I get it. Kyrie Irving is a star, and wants to be the guy for a team. He doesn’t want to live in the shadow of LeBron James. But by doing so, Irving is also saying he doesn’t want to play in the Finals every year, and depending on where he lands, also doesn’t want to play in the playoffs every year. It’s fair to say that Irving has elevated to his current superstar status because of James. Because of James, the NBA has seen that Irving can go one-on-one with two-time MVP Steph Curry and win, hit clutch shots in meaningful games, and finish at the rim better than any player in the league.

Here’s Kyrie near the Larry O’Brien Trophy for quite possibly the last time in his career (Mike Cardew, TNS)

In the three seasons he’s played alongside James, Irving has never been guarded by the opposition’s best player, nor has he had to guard the opposition’s best player. Irving’s dribble-and-iso-heavy game benefits with James on the floor. When James hasn’t played the past three years, the Cavs have gone 4-13 led by Irving, and when James is off the court and Irving is on the court, the Cavs have been outscored by 94 points in 2,000 minutes (-1.7 points per 48 minutes). Last season, the Cavs only scored 103.1 points per 100 possessions with Irving and no James, which rose to 117.5 points per 100 possession with James.

The Cavs needed James more than they needed Irving. With James on the court, Irving gets more open shots, can drive to the rim with more ease, and doesn’t have to worry about playing defense because James makes up for everyone’s defensive shortcomings. Irving is guaranteed to play on national television into mid-June, you know, because James’s teams always make the Finals. In turn, this guarantees Irving exposure that he would not receive on his own team, which brings in more endorsement money and bigger shoe contracts.

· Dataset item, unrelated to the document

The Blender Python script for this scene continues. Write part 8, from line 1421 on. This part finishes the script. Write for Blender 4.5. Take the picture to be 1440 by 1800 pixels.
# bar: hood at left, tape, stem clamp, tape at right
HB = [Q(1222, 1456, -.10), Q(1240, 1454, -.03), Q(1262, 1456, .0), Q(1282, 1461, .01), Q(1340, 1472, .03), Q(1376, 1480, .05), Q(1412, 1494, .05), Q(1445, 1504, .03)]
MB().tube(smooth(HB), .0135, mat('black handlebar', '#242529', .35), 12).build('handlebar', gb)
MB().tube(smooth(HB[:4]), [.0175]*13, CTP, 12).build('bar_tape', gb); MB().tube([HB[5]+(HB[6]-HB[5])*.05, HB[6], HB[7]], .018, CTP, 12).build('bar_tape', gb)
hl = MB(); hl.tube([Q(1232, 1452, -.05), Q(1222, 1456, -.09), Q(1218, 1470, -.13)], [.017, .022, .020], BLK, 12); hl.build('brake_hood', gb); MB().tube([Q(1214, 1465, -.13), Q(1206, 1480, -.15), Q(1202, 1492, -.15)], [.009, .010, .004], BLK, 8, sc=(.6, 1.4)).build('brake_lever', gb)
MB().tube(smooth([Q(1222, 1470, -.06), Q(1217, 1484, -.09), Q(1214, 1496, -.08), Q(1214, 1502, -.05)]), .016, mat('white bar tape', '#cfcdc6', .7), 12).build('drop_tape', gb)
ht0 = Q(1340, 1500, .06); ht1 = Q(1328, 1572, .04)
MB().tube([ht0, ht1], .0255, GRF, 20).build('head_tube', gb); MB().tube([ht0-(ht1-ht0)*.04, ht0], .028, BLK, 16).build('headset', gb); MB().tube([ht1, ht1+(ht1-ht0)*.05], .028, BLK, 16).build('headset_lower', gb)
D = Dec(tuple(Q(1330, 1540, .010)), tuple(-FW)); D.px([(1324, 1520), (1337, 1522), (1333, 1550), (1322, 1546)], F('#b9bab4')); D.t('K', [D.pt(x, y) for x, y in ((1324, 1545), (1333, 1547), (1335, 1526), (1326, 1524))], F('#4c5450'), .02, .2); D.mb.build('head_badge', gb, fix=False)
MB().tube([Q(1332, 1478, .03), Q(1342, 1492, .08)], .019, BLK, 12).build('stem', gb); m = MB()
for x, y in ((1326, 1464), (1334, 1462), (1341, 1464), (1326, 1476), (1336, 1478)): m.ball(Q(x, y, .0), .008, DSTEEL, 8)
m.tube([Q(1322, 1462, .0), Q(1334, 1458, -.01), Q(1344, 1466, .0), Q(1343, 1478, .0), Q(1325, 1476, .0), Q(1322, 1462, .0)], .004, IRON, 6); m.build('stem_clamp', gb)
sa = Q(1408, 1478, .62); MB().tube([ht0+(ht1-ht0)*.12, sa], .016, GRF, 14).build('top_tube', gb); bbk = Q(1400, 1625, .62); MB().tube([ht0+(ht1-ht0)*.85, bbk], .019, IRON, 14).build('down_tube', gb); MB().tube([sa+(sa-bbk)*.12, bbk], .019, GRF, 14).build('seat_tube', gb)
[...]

In a recent report by ESPN’s Adrian Wojnarowski, the Spurs, LA Clippers, Phoenix Suns, Timberwolves, Knicks, and Heat have already made the Cavs offers for Irving. None of those teams have any true assets that can help the Cavs win if they part ways with Irving, especially with a looming LeBron James free agency on the horizon after next season. Cleveland shouldn’t force any moves. They need to be blown away by any team’s offer if they’re willing to sacrifice a possible fourth straight trip to the NBA Finals, and the continued services of the city’s hero, LeBron James.

For Kyrie Irving, he’s going to look back on this situation if and when he’s traded and realize he was in the wrong. Don’t get me wrong, I’m pro-player mobility. I have no problem with athletes signing wherever they want for however much they want. But in this instance, Irving is in the wrong for wanting to leave the best player in the world (and the best player of all-time, but that argument is for a different day). Irving is giving up consistent media exposure and an easier life on the court for personal reasons that stem from not wanting to work with smarter and more talented people.

So go ahead Kyrie, go be “the guy” for your own team. I hope you enjoy your off-season starting in April, because you’ll never play in June again.